Tout son peuple gémit et cherche du pain : ils ont donné tout ce qu’ils avaient de plus précieux pour avoir de quoi vivre. Voyez, Seigneur, et considérez l’avilissement où je suis réduite.LAMED. O vos omnes qui transitis per viam, attendite, et videte si est dolor sicut dolor meus: quoniam vindemiavit me, ut locutus est Dominus in die irae furoris sui.
O vous qui passez par ce chemin, considérez, et voyez s’il est douleur pareille à la mienne : mon ennemi m’a dépouillée, comme une vigne que l’on vendange, ainsi que le Seigneur m’en avait menacée, au jour de sa colère.MEM. De excelso misit ignem in ossibus meis et erudivit me: expandit rete pedibus meis, convertit me retrorsum; posuit me desolatam, tota die maerore confectam.
Du haut des cieux, il a envoyé le feu dans mes os, et il m’a châtiée ; il a tendu un filet à mes pieds, et m’a fait tomber en arrière : il m’a jetée dans la désolation : je suis accablée de douleur pendant tout le jour.NUN. Vigilavit jugum iniquitatum mearum: in manu ejus convolutae sunt, et impositae collo meo: infirmata est virtus mea: dedit me Dominus in manu, de qua non potero surgere.

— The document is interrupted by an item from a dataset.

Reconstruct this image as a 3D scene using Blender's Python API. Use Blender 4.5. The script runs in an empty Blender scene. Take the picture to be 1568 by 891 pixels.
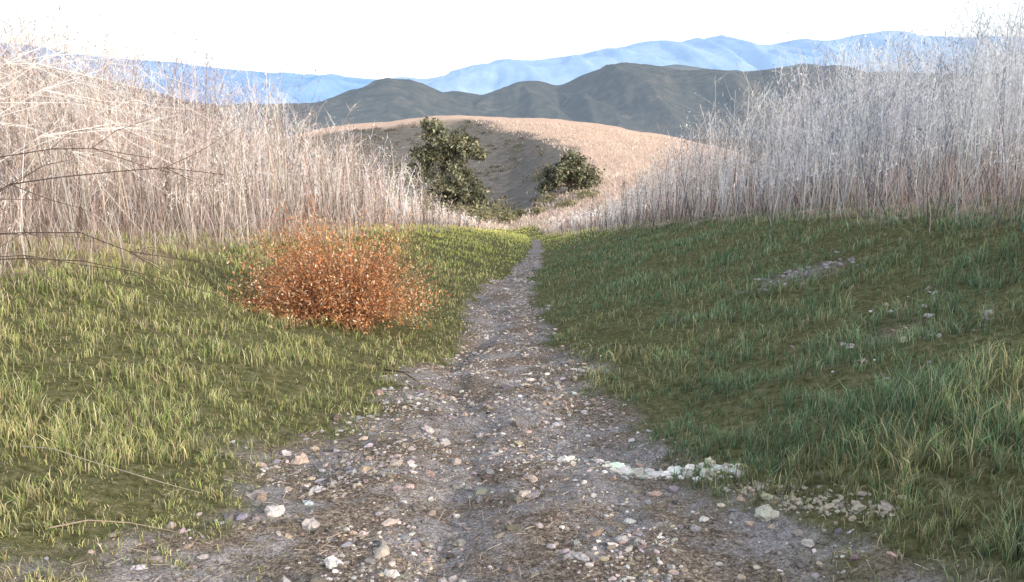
import bpy, math, numpy as np, bmesh
from mathutils import Vector
rng=np.random.default_rng(7)
scene=bpy.context.scene
D2=math.radians

# ---------------- noise ----------------
def _h(i,j,s):
    n=(i*374761393+j*668265263+s*974634777)&0xffffffff
    n=((n^(n>>13))*1274126177)&0xffffffff
    n=n^(n>>16)
    return (n&0xffff)/65535.0
def vn(x,y,s=0):
    x=np.asarray(x,float);y=np.asarray(y,float)
    xi=np.floor(x).astype(np.int64);yi=np.floor(y).astype(np.int64)
    fx=x-xi;fy=y-yi
    fx=fx*fx*(3-2*fx);fy=fy*fy*(3-2*fy)
    a=_h(xi,yi,s);b=_h(xi+1,yi,s);c=_h(xi,yi+1,s);d=_h(xi+1,yi+1,s)
    return (a*(1-fx)+b*fx)*(1-fy)+(c*(1-fx)+d*fx)*fy
def fbm(x,y,s=0,o=4):
    r=0;a=.5;t=0
    for k in range(o):
        r=r+a*vn(x*2**k,y*2**k,s+k*13);t+=a;a*=.5
    return r/t
def ss(a,b,x):
    t=np.clip((x-a)/(b-a),0,1);return t*t*(3-2*t)

# ---------------- terrain ----------------
def pcx(y): return np.interp(y,[0,3,5,7,11,16,22,28,39,55,70,90],[.05,.03,-.3,-.18,-.14,-.22,.15,.65,1.1,1.5,1.3,-.5])
def phw(y): return np.interp(y,[0,3,5,7,11,16,28,39,60],[1.6,1.45,1.15,.9,.56,.5,.33,.26,.18])
def bR(y): return np.interp(y,[0,14,30,40,55,80],[5.3,5.3,5.0,3.9,2.8,2.4])
def bL(y): return np.interp(y,[0,14,22,35,50,75],[-5,-5,-4.4,-3.4,-2.4,-1.5])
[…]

Le joug de mes iniquités est venu fondre sur moi : la main du Seigneur en a fait une chaîne, qu’il m’a mise au cou ; ma force est anéantie. Le Seigneur m’a livrée à une puissance dont je ne pourrai me défendre.Jerusalem, Jerusalem, convertere ad Dominum Deum tuum.
Jérusalem, Jérusalem, convertissez-vous au Seigneur votre Dieu.